Local Authority

Gweru women bear the brunt of council poor service delivery


Life for residents in Gweru City is now unbearable, characterized by heaps of uncollected garbage, erratic water supply, a broken sewer reticulation system, poor roads and drainage infrastructure, as well as an absence of street lighting.

These perennial challenges have widened the gender disparity gap, with women bearing the brunt of poor service delivery.

Women spend most of their time searching for water as the local authority continues with a tighter water rationing schedule amid continuous power disruptions at the Gwenhoro pumping station.

Speaking during the interface meeting with women and duty bearers, Gweru Residents and Ratepayers Association programs officer, Fadzai Kanyai, said poor service provision has increased the unpaid care work burden on women.

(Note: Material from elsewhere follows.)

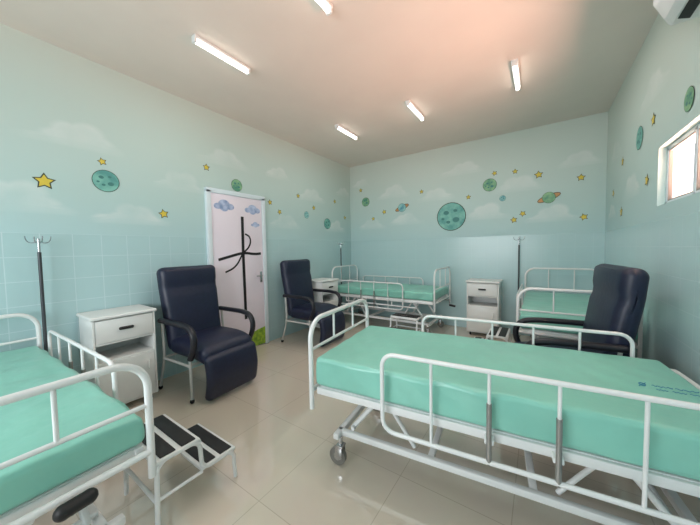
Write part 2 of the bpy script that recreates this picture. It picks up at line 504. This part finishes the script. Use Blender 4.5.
# ------------------------------------------------------------ bed
def bed(loc, rz, label, bz=.97, mark=False, L=1.88, W=.88, mz=.73, hbz=None, cy=-.22, dense=False, th=.165, k_=1., crank='out'):
    e = root('hospital_bed', loc, rz, label, 'bed', 'hospital beds')
    hl, hw = L / 2, W / 2
    P = Part()
    dz = mz - th - .035
    for y in (-hw + .03, hw - .03):
        P.box((0, y, dz), (L - .06, .035, .045), .006)
        if dense:
            P.tube([(-hl + .3, y, dz - .10), (hl - .3, y, dz - .10)], .012)
            for x in (-hl + .3, -.25, .25, hl - .3):
                P.tube([(x, y, dz - .10), (x, y, dz)], .009)
    for x in (-hl + .06, -.6, -.3, .05, .35, .62, hl - .06):
        P.box((x, 0, dz), (.035, W - .06, .04), .006)
    P.box((0, 0, dz + .022), (L - .1, W - .06, .01), .002)
    bzf = .2
    for y in (-.3, .3):
        P.box((0, y, bzf), (L - .22, .035, .04), .008)
    for x in (-hl + .13, hl - .13):
        P.box((x, 0, bzf), (.04, W - .14, .04), .008)
    for x in (-.25, .25): P.box((x, 0, bzf), (.035, .6, .035), .006)
    for sx in (-1, 1):
        for y in (-.26, .26):
            P.tube([(sx * (hl - .2), y, bzf + .02), (sx * (hl - .42), y, dz - .02)], .016)
            P.tube([(sx * (hl - .62), y, bzf + .02), (sx * (hl - .42), y, dz - .02)], .012)
        P.tube([(sx * (hl - .42), -.3, dz - .03), (sx * (hl - .42), .3, dz - .03)], .015)
        P.tube([(sx * (hl - .22), -.3, bzf + .04), (sx * (hl - .22), .3, bzf + .04)], .013)
    for y in (-.08, .08):
        P.tube([(-hl + .05, y, dz - .05), (hl - .4, y, dz - .07)], .013)
    P.obj('bed_frame', M_white, e)
    for x in (-hl + .13, hl - .13):
        for y in (-hw + .1, hw - .1):
            P = Part()
            P.cyl((x, y - .014, .06), (x, y + .014, .06), .058, 0, 24)
            P.cyl((x, y - .018, .06), (x, y + .018, .06), .025, 1, 16)
            P.box((x + .015, y - .024, .095), (.05, .006, .08), .002, 1)
            P.box((x + .015, y + .024, .095), (.05, .006, .08), .002, 1)
            P.box((x + .02, y, .135), (.05, .055, .012), .003, 1)
            P.cyl((x + .02, y, .13), (x + .02, y, .19), .014, 1)
            P.obj('caster', [M_grey, M_chrome], e)
    P = Part()
    def wr(co, a, b_, c_):
        if c_ > 0:
            co.z += .004 * math.sin(a * 9 + b_ * 3) * (1 - a ** 4) * (1 - b_ ** 4)
            co.z += .005 * math.sin(a * 23 - b_ * 5) * (1 - a ** 4) * b_ * b_ * (1 - b_ ** 8)
            co.z += .002 * math.sin(a * 41 + b_ * 13) * (1 - b_ ** 4)
        if abs(b_) > .95 and abs(c_) < .95:
            co.y += math.copysign(.006, b_) * math.sin(a * 17 + 2 * c_)
        return co
    P.rbox((0, 0, mz - th / 2), (L - .045, W - .02, th), .026, bulge=.005, n=44, func=wr)
    mats = [M_mint]
    if mark:
        mats.append(M_blueink)
        zz = mz + .0055
        def sq(x0, x1, y, amp, n, w):
            pts = [(x0 + (x1 - x0) * i / (n * 4), y + amp * math.sin(i * math.pi / 2 + .6) * (1 + .5 * math.sin(i * 2.1)), zz) for i in range(n * 4 + 1)]
            P.tube(pts, w, seg=5, mi=1)
        sq(.75, .82, -.03, .007, 4, .0017); sq(.83, .905, -.03, .007, 3, .0017)
        sq(.75, .79, -.07, .005, 3, .0014); sq(.805, .85, -.07, .005, 3, .0014); sq(.86, .90, -.07, .005, 2, .0014)
        P.tube([(.70, -.03, zz), (.713, -.008, zz), (.73, -.03, zz), (.713, -.052, zz)], .0022, fr=.02, seg=5, closed=True, mi=1)
        P.tube([(.695, -.055, zz), (.735, -.005, zz)], .0018, seg=5, mi=1)
    P.obj('mattress', mats, e, label='mint green vinyl covered mattress')
    for nm, x, z in (('footboard', -hl, bz), ('headboard', hl, hbz or bz)):
        P = Part()
        P.tube([(x, -hw, dz - .12), (x, -hw, z), (x, hw, z), (x, hw, dz - .12)], .0155 * k_, fr=.13, n=8, seg=12)
        P.tube([(x, -hw, dz), (x, hw, dz)], .015 * k_)
        if z > mz + .15:
            P.tube([(x, -hw, mz + .05), (x, hw, mz + .05)], .010 * k_)
            for y in (-.15, .15):
                P.tube([(x, y, mz + .05), (x, y, z - .005)], .008 * k_)
        P.obj(nm, M_white, e)
    x0, x1 = -hl + .50, hl - .13
    for sy in (-1, 1):
        y = sy * (hw + .035)
        P = Part()
        zb, zt = mz - .31, mz + .12
        P.tube([(x0, y, zb), (x0, y, zt), (x1, y, zt), (x1, y, zb)], .0118 * k_, fr=.07, closed=True, seg=12)
        k = 5
        for i in range(1, k):
            xx = x0 + (x1 - x0) * i / k
            P.tube([(xx, y, zb), (xx, y, zt)], .0078 * k_)
            if i in (2, 3):
                P.tube([(xx, y, zb - .01), (xx, y, mz - .03)], .0115 * k_, mi=1)
                P.box((xx, sy * (hw + .01), dz), (.04, .05, .025), .004, 0)
        P.obj('side_rail', [M_white, M_steel], e)
    if crank:
        P = Part()
        P.tube([(-hl + .1, cy, dz - .04), (-hl - .05, cy, dz - .04)], .01)
        if crank == 'fold':
            P.tube([(-hl - .05, cy, dz - .035), (-hl - .07, cy - .05, dz + .0)], .009)
            P.tube([(-hl - .07, cy - .04, dz - .0), (-hl - .075, cy + .03, dz + .0)], .026, mi=1, seg=16)
            P.ball((-hl - .07, cy - .04, dz), .0265, 1); P.ball((-hl - .075, cy + .03, dz), .0265, 1)
        else:
            P.tube([(-hl - .05, cy, dz - .035), (-hl - .07, cy + .05, dz - .12)], .009)
            P.tube([(-hl - .065, cy + .05, dz - .115), (-hl - .16, cy + .06, dz - .125)], .019, mi=1)
        P.obj('crank_handle', [M_chrome, M_black], e)
    return e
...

“Women are still lagging behind in terms of participation in matters related to service delivery. They are victims of poor services from the council. Hence, we organized this dialogue with elected officials to provide them with firsthand information about the hardships women face while trying to resolve challenges associated with deplorable services from the local authority,” she said.

“The local authority should prioritize policies and budgets that are gender-sensitive. Similarly, we encourage fellow women to participate in the budget formulation processes, as that is where most financial decisions are made,” added Kanyai.

She bemoaned council for prioritizing their perks at the expense of service provision, adding that the local authority should put the interest of residents first before lining their pockets.

A resident from Ascot high-density suburb, Hellen Hussen, told The Midweek Watch that the deteriorating situation disproportionately affects women, as they are forced to search for water at midnight, making them the biggest victims of poor  services.

“We are forced to fetch water during the wee hours, and this puts women’s lives at risk of muggings or assault. As a woman, I feel betrayed because these persistent challenges of poor service delivery have increased the burden and costs on our families,” she added.

Hussen decried the lack of information from elected councilors and urged the city of progress fathers to regularly engage with stakeholders regarding service delivery.

Spiwe Nzira, from Mtapa, also expressed her frustration with council’s lack of due diligence in their procurement system, noting that millions of dollars are going to waste in purchasing second-hand or substandard equipment.

She highlighted poor governance and lack of transparency in the distribution of trading markets in the city as a cause of concern, urging the city fathers to prioritize women in livelihood projects.

However, Ward 2 councilor Faith Chuma apologized for the erratic services and pleaded with women not to dispose of foreign objects in the sewer system.

She added that council would conduct an “awareness campaign aimed at educating women on waste disposal,” assuring residents that her council is working towards implementing corrective measures to improve service delivery.